### DATASET EXTRACT
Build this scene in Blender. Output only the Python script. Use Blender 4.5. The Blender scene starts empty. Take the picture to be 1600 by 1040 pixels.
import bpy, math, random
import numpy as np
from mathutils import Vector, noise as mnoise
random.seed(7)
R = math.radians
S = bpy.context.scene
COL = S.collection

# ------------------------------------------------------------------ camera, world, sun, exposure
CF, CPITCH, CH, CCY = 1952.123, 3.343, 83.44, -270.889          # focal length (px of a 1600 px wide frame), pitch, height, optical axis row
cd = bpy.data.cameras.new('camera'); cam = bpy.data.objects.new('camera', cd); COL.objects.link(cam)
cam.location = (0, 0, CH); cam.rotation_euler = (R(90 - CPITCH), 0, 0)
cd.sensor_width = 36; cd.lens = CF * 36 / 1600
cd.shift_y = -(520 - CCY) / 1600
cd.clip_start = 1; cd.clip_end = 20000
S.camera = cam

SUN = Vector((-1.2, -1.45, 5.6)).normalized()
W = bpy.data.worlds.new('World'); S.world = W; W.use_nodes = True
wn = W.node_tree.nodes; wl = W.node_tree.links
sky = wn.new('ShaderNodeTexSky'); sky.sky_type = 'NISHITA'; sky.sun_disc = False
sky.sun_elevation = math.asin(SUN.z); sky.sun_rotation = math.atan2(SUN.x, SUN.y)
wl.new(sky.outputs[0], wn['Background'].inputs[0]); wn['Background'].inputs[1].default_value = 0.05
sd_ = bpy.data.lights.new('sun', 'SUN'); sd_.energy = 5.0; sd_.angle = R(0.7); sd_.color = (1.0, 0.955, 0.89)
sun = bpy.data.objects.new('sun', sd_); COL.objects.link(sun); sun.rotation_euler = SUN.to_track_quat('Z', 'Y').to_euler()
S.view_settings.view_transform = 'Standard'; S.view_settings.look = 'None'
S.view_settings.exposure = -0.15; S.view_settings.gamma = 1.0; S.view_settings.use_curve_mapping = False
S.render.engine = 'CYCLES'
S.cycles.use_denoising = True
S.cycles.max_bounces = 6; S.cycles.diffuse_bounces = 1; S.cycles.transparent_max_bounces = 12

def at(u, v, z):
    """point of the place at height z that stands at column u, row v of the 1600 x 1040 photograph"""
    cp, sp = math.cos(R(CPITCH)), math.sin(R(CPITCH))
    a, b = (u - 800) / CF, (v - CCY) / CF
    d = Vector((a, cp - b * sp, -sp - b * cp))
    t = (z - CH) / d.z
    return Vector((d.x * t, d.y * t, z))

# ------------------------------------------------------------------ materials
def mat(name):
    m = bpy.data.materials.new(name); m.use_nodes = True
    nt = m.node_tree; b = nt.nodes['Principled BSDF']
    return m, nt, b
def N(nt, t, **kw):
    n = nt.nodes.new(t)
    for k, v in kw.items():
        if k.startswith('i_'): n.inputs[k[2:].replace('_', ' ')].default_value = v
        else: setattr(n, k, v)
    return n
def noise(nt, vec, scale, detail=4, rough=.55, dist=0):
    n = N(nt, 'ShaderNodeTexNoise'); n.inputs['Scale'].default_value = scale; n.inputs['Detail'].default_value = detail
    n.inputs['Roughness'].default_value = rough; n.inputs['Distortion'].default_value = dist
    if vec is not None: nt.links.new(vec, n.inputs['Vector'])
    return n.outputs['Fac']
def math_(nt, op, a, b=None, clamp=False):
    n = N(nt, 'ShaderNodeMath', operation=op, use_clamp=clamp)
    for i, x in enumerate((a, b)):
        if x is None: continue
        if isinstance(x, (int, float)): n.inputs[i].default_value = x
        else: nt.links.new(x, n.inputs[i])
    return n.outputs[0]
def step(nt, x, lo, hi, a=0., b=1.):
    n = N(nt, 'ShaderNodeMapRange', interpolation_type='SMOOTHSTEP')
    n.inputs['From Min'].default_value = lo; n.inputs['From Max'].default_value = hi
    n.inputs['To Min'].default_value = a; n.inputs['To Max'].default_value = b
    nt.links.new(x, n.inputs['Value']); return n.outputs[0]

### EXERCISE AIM
Only the number is needed: state how many lines in the listing contain "scene".

### WRITTEN ANSWER
2